● DATA ROWS
◆ ◆ ◆ ◆ ◆
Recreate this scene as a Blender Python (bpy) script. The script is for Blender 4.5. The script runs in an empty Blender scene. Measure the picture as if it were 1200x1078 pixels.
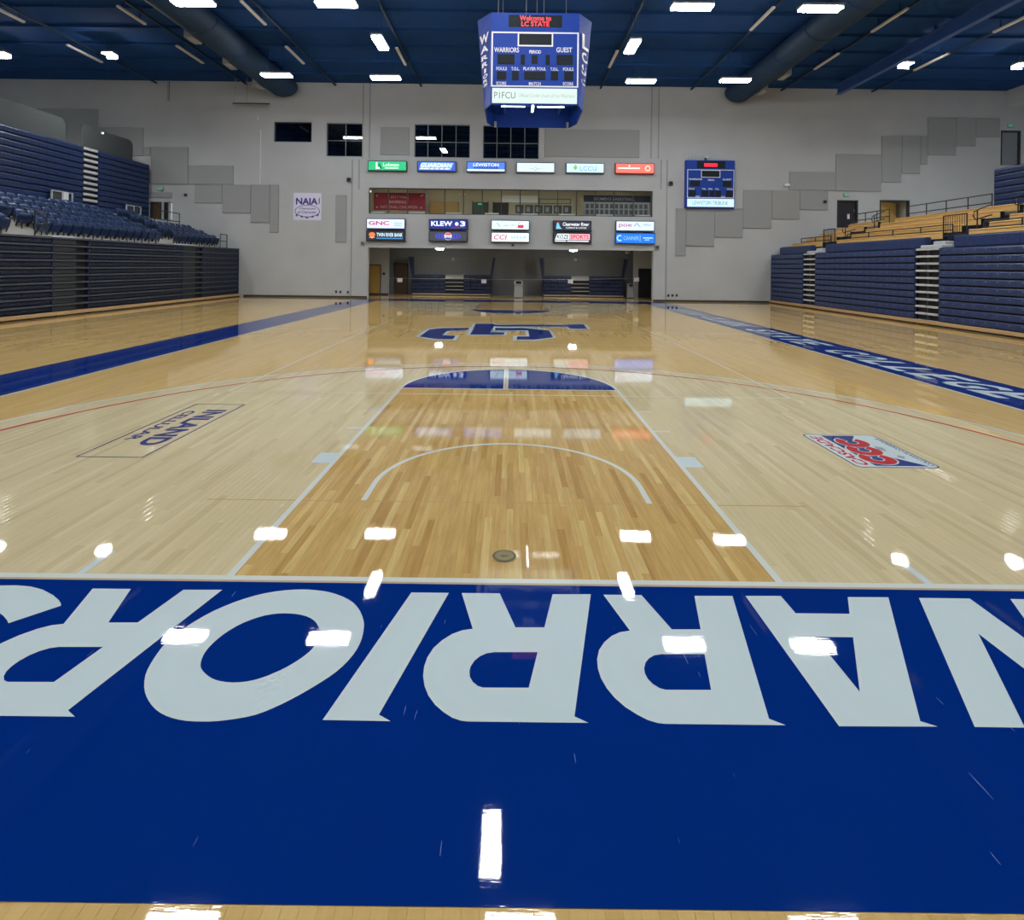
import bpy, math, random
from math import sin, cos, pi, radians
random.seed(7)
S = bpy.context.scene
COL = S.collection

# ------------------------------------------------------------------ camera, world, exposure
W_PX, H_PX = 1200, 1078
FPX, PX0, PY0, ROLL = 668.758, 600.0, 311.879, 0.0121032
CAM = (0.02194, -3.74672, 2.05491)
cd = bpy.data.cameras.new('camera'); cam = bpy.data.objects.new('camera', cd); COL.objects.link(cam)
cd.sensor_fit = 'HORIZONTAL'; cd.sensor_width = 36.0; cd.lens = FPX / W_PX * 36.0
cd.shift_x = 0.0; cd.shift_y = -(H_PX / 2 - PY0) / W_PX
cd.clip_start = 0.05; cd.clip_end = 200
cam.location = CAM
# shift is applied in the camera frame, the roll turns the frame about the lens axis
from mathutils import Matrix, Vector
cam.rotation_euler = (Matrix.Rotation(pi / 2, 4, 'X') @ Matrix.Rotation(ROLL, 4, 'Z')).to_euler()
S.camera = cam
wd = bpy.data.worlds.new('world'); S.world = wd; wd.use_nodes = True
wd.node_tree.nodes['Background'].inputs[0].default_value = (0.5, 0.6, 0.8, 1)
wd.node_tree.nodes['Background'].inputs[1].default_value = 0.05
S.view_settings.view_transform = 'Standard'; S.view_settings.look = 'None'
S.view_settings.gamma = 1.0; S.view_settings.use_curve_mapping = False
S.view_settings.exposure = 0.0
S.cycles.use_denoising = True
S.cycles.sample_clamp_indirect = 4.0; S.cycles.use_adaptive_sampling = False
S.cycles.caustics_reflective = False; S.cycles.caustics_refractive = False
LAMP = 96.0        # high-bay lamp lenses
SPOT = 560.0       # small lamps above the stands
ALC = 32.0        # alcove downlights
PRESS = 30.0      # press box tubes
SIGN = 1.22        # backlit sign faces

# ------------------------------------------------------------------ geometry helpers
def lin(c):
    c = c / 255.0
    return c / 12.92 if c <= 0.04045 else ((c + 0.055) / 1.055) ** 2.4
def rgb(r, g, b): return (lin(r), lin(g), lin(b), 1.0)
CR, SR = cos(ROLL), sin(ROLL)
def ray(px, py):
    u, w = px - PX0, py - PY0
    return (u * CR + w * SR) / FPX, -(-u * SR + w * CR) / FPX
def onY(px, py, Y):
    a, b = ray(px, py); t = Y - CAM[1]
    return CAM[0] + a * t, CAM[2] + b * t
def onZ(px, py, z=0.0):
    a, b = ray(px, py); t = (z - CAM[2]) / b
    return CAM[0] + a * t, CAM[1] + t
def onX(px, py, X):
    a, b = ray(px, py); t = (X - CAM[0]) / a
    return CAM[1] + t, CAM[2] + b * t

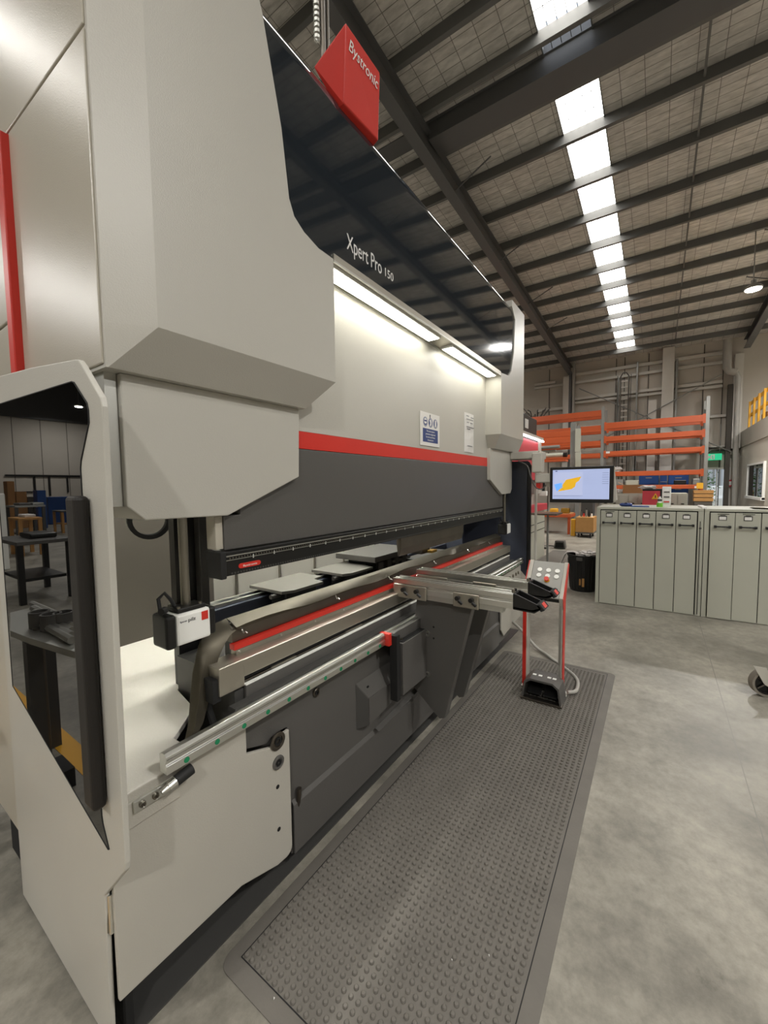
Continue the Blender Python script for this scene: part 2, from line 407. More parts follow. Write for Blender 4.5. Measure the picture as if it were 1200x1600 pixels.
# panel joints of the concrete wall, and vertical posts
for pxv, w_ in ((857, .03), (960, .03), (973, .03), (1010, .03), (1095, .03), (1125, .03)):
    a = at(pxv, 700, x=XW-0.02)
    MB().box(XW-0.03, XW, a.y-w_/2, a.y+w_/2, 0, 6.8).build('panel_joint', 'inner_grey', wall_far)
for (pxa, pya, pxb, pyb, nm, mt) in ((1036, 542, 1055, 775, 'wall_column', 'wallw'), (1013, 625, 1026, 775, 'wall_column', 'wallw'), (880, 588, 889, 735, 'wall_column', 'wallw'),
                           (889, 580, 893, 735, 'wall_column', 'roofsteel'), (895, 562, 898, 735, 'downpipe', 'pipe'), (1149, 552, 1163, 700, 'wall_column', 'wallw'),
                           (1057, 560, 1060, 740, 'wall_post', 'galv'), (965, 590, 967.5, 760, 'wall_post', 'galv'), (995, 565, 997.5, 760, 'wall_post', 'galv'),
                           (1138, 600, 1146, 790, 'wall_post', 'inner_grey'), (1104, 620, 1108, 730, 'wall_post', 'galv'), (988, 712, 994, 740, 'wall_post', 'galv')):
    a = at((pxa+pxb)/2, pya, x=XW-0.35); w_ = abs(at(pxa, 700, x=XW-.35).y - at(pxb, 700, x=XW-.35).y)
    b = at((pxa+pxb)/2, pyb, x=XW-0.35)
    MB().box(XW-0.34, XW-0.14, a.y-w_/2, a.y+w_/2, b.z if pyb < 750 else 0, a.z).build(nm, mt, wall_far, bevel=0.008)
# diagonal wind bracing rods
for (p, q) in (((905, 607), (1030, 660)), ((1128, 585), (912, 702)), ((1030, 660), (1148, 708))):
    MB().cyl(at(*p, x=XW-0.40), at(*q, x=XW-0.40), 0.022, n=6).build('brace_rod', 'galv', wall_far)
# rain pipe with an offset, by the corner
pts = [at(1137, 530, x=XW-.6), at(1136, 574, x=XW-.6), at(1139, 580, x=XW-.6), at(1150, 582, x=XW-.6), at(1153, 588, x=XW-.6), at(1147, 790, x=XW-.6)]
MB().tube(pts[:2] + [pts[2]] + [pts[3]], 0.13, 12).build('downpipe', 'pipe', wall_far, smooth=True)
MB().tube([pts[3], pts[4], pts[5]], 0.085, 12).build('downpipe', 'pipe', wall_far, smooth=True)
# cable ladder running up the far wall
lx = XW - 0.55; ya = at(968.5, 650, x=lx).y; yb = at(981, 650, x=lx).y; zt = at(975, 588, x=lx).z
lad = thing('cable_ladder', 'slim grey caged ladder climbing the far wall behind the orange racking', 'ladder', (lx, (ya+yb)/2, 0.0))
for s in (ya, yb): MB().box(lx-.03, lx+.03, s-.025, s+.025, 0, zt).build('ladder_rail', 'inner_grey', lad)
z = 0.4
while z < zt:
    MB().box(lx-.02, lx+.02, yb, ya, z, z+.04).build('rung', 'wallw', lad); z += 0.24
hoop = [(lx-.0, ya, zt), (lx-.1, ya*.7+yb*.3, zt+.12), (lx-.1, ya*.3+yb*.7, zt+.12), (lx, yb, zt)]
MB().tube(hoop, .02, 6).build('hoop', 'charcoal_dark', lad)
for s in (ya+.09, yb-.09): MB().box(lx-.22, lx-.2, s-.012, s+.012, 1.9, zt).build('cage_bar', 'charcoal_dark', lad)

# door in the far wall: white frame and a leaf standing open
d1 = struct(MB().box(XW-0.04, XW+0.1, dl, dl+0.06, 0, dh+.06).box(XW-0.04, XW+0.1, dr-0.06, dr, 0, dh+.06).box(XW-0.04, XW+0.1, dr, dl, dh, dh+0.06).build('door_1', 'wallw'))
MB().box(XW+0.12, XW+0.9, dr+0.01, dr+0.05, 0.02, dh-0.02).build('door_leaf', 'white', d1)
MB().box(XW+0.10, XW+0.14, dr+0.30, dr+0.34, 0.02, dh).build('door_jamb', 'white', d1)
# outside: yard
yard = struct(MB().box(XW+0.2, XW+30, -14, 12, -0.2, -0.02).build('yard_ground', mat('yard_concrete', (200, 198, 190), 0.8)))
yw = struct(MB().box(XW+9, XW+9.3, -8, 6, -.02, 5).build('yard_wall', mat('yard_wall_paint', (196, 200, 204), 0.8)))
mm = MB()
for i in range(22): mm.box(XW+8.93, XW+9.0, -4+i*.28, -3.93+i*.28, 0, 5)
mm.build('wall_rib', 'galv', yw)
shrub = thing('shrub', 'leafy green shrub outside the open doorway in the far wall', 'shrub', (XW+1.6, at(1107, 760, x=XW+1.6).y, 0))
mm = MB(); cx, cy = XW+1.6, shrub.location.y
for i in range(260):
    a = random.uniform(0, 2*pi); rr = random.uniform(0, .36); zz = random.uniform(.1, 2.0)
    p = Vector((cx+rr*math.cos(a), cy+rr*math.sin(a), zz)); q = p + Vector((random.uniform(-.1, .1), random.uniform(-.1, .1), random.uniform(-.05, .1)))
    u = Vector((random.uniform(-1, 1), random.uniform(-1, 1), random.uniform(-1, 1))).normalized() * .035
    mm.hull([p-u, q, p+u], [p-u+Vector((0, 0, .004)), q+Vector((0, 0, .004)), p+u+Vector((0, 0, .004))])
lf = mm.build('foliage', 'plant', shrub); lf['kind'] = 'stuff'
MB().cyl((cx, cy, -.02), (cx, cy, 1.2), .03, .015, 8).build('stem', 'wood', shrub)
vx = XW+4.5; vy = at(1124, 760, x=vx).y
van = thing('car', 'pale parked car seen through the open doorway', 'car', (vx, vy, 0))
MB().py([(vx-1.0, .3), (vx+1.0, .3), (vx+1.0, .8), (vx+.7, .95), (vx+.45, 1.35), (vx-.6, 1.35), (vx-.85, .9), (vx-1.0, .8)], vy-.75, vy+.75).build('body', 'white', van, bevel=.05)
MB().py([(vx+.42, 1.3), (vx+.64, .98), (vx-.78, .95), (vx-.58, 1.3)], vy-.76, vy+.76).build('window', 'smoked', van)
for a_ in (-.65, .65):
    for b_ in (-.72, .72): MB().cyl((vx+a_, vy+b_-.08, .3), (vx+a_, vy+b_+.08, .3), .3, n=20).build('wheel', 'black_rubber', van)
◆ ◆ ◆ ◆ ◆
● TASK GOAL
Set down again, exactly, the lines of the material above from its first line to the one with "COL = S.collection", inclusive. Leave the pictures out.

● THE RESULT
Recreate this scene as a Blender Python (bpy) script. The script is for Blender 4.5. The script runs in an empty Blender scene. Measure the picture as if it were 1200x1078 pixels.
import bpy, math, random
from math import sin, cos, pi, radians
random.seed(7)
S = bpy.context.scene
COL = S.collection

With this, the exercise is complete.